Dial a number? Punch a number? Party lines? A tickey box? A card phone?

Yes, telephones have come a long way and now, when the use of cell phones has become so widespread, people wonder how we travelled so far or dealt with crises without having ready access to a (cell) phone.

In the Kruger National Park recently, we occasionally came across vehicles parked at the side of the road at a high point – not because they were watching anything in particular, but because the cell phone reception was good. On the other hand, I was washing dishes in the communal scullery in Satara Camp when a young man, having terminated a conversation and vehemently thrust his cell phone into his shirt pocket exclaiming, “You would think they would let me enjoy my holiday at least!” That is a marvellous aspect about most of the Kgalagadi Transfrontier Park: no reception.

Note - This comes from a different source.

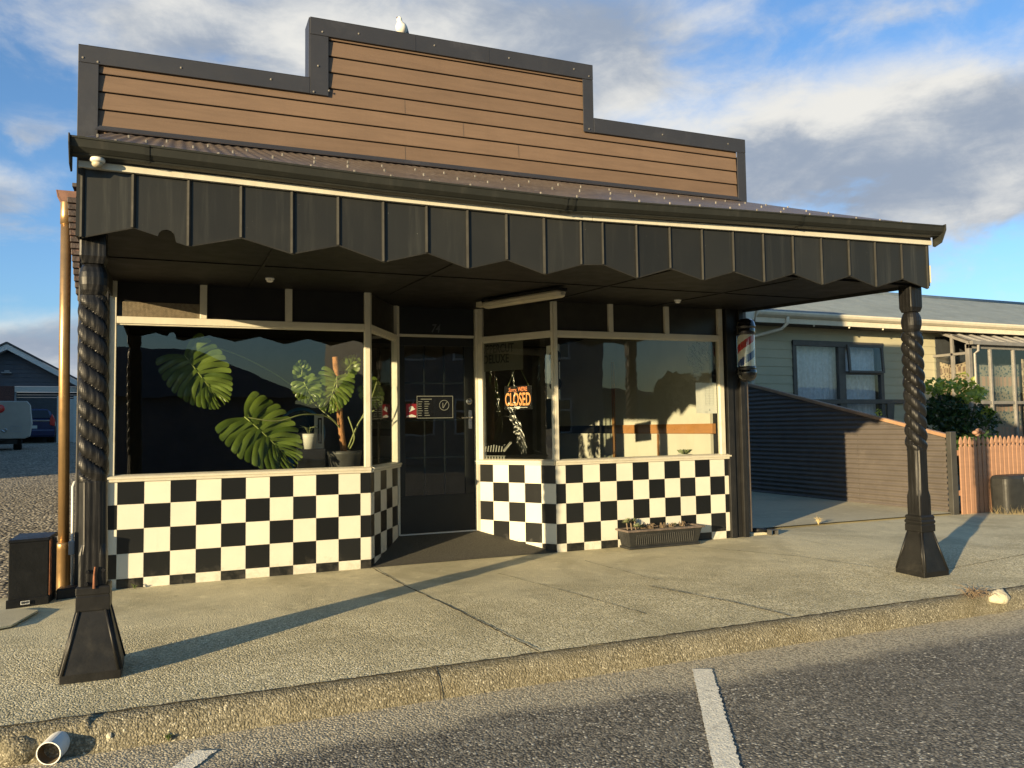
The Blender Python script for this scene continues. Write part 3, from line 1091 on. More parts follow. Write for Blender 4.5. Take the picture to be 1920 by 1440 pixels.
    for k in range(-1, 8):
        z = 3.828 + pitch * k
        segs = [(-.20, 6.43)] if k <= 3 else [(1.62, 4.46)]
        for a, b in segs:
            n_ = 24
            rr = []
            for i in range(n_ + 1):
                x = a + (b - a) * i / n_
                w_ = .0012 * mnoise.noise(Vector((x * 1.3, k * 7, 0)))
                rr.append([(x, .052, z + .012 + w_), (x, .024 + w_, z + .001 + w_), (x, .022 + w_, z + .006 + w_), (x, .034 + w_, z + pitch - .010), (x, .052, z + pitch - .006)])
            cl.loft(rr)
    cl.build('parapet_cladding', 'clad', SHOP, tilt=True)
    # board end joints
    for x, k in ((2.45, 1), (3.65, 2), (3.05, 3), (2.45, 4)):
        zz = 3.828 + pitch * (k - 1)
        jn = MB()
        jn.add([(x, .0195, zz + .006), (x + .003, .0195, zz + .006), (x + .003, .0315, zz + pitch - .012), (x, .0315, zz + pitch - .012)], [(0, 1, 2, 3)])
        jn.build('cladding_joint', 'eave', SHOP, tilt=True)
    # ---- folded metal cappings
    capdef = [(-.336, 1.545, 4.352, 4.503), (1.548, 4.528, 4.915, 5.078), (4.53, 6.55, 4.35, 4.508)]
    for a, b, z0, z1 in capdef:
        c = MB()
        c.box(a, b, .0, .24, z1 - .006, z1)
        c.box(a, b, .0, .012, z0, z1 - .006)
        c.box(a, b, .228, .24, z0, z1 - .006)
        c.build('parapet_capping', 'cap', SHOP, tilt=True, bevel=.003)
    for a, b, z0, z1 in ((-.336, -.185, 3.62, 4.350), (1.548, 1.715, 4.352, 4.913), (4.405, 4.528, 4.348, 4.913), (6.43, 6.55, 3.66, 4.348)):
        c = MB()
        c.box(a, b, .003, .015, z0, z1)
        if a < 1.6:
            c.box(a, a + .012, .015, .237, z0, z1)
        else:
            c.box(b - .012, b, .015, .237, z0, z1)
        if 1 < a < 2:
            c.box(a - .012, a, .003, .24, 4.505, 5.07)
        c.build('corner_flashing', 'cap', SHOP, tilt=True, bevel=.002)
    for x, z in [(-.30, 4.39), (-.19, 4.37), (.45, 4.42), (1.58, 4.37), (1.2, 4.43), (1.66, 4.95), (1.72, 4.40), (2.0, 4.99), (2.75, 5.0), (3.55, 5.0), (4.3, 5.0), (4.48, 4.95), (4.47, 4.38), (5.4, 4.43), (6.3, 4.43), (1.62, 4.62)]:
        rings = [[(x + rr * math.cos(t * math.pi / 4), -yy, z + rr * math.sin(t * math.pi / 4)) for t in range(8)] for rr, yy in ((.010, .0), (.010, .003), (.005, .006))]
        sc_ = MB()
        sc_.loft(rings)
        sc_.build('flashing_screw', 'bolt', SHOP, tilt=True)
    for x in (2.55, 3.32):
        s2 = MB()
        s2.box(x, x + .006, -.0025, .0, 4.917, 5.075)
        s2.build('flashing_seam', 'cap', SHOP, tilt=True)
    apron = MB()
    apron.add([(-.20, .012, 3.835), (6.43, .012, 3.835), (6.43, -.004, 3.800), (-.20, -.004, 3.800), (-.2, -.11, 3.752), (6.43, -.11, 3.752)], [(0, 1, 2, 3), (3, 2, 5, 4)])
    apron.build('apron_flashing', 'cap', SHOP, tilt=True)
    # ---- left: copper gutter, corbel and downpipe
    gt = MB()
    prof = [(-.50, 3.30), (-.49, 3.24), (-.46, 3.195), (-.42, 3.18), (-.38, 3.195), (-.355, 3.24), (-.345, 3.30), (-.353, 3.30), (-.363, 3.245), (-.385, 3.205), (-.42, 3.192), (-.455, 3.205), (-.48, 3.245), (-.492, 3.30)]
    gt.prism(prof, .17, 9.5, 'y')
    gt.add([(-.497, .172, 3.30), (-.487, .172, 3.24), (-.46, .172, 3.197), (-.42, .172, 3.183), (-.38, .172, 3.197), (-.357, .172, 3.24), (-.347, .172, 3.30)], [(0, 1, 2, 3, 4, 5, 6)])
    gt.build('side_gutter', 'copperdark', SHOP)
    pp = MB()
    pp.tube([(-.425, .20, 3.20), (-.421, .20, 2.0), (-.402, .20, .36)], .041, 20)
    pp.lathe([(.045, 3.02), (.046, 3.10), (.046, 3.20), (.043, 3.21)], -.424, .20, 20)
    pp.build('copper_downpipe', 'copper', SHOP, smooth=True)
    sk = MB()
    sk.lathe([(.038, .385), (.056, .375), (.058, .365), (.058, .325), (.052, .318), (.051, .02), (.050, .0)], -.400, .20, 20)
    sk.build('downpipe_shoe', 'copper', SHOP, smooth=True)
    cb = MB()
    for i in range(16):
        z = 3.17 - i * .054
        k = max(0, (z - 2.36) / .8)
        x = -.318 - .085 * (k ** .7) if k > 0 else -.318
        cb.box(x, -.302, .05 + .004 * (i % 2), .40, z, z + .045)
    cb.build('brick_corbel', 'brick_dark', SHOP, bevel=.005)
    cd = MB()
    cd.tube([(-.318, .035, .02), (-.322, .03, .45), (-.325, .03, .84), (-.315, .05, .875), (-.295, .07, .88)], .011, 10)
    cd.build('conduit', 'white', SHOP, smooth=True)
    cd = MB()
    cd.box(-.345, -.302, .0, .04, .30, .41)
    cd.build('junction_box', 'grey', SHOP, bevel=.005)


build_shop()


# ------------------------------------------------------------------ veranda
SEAMS = [(-.041, 2.328), (.21, 2.403), (.496, 2.321), (.78, 2.394), (1.068, 2.321), (1.343, 2.394), (1.624, 2.312), (1.906, 2.39), (2.184, 2.309), (2.461, 2.385), (2.739, 2.306), (3.02, 2.392), (3.194, 2.404), (3.472, 2.326), (3.757, 2.415), (4.044, 2.346), (4.332, 2.429), (4.621, 2.365), (4.917, 2.451), (5.211, 2.379), (5.507, 2.471), (5.799, 2.396), (6.105, 2.482), (6.407, 2.417)]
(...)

My early memory of a telephone at home is a squat black contraption that brooded in silence on a little shelf. Its occasional sharp rings were enough to place everyone on alert. Its only decoration was a coloured transfer of the country’s coat of arms. It was a household item not to be messed with by children!

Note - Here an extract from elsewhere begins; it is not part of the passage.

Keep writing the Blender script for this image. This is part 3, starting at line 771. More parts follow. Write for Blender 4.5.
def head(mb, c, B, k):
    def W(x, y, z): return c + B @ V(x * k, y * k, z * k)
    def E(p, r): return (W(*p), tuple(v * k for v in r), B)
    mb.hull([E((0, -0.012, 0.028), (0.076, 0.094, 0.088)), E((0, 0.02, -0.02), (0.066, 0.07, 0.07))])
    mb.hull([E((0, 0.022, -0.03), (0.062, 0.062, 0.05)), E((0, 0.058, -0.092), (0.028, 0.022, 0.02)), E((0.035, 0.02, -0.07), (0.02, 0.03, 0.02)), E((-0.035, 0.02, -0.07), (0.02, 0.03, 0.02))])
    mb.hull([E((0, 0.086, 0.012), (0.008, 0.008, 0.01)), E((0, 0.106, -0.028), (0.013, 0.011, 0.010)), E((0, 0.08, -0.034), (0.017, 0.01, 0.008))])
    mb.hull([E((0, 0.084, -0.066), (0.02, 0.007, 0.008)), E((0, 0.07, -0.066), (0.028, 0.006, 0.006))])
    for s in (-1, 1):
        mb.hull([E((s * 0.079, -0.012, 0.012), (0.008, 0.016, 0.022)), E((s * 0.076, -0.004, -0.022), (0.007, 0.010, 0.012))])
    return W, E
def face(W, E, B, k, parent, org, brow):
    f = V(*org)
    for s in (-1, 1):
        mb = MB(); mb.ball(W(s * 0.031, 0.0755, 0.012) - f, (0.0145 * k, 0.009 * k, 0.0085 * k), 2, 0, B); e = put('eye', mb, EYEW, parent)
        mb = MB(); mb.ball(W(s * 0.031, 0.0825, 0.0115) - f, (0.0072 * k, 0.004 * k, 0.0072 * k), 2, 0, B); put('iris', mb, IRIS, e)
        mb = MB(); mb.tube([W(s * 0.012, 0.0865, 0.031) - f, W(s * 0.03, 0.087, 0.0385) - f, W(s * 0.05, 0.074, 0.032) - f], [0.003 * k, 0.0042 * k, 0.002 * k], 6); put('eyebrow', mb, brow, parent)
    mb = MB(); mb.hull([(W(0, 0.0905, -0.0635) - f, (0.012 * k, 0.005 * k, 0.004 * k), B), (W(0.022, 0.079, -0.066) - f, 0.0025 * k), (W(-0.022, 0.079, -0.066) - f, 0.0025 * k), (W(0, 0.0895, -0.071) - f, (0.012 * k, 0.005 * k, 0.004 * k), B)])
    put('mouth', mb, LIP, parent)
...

The party line in our farm house was great fun, even though we had all been sternly warned not to listen in to other people’s conversations. We soon became familiar with who’s call sign (a combination of short and long rings) was whose so knew who was using the line when. What made our telephone special, however, was the extra earpiece that hooked underneath it.

After a particularly violent storm, during which we had been blasted by thunder and lightning, we children were delighted to discover that if you sat directly under this extra earpiece you could eavesdrop without even touching it. The novelty wore off of course, for the conversation of grown-ups is seldom of absorbing interest for young children.

Now, if people still have a landline (telephone) in their homes it is to facilitate their computer connections. Many more do not even bother. Ours seldom rings anymore: there are so many other ways to contact friends and family.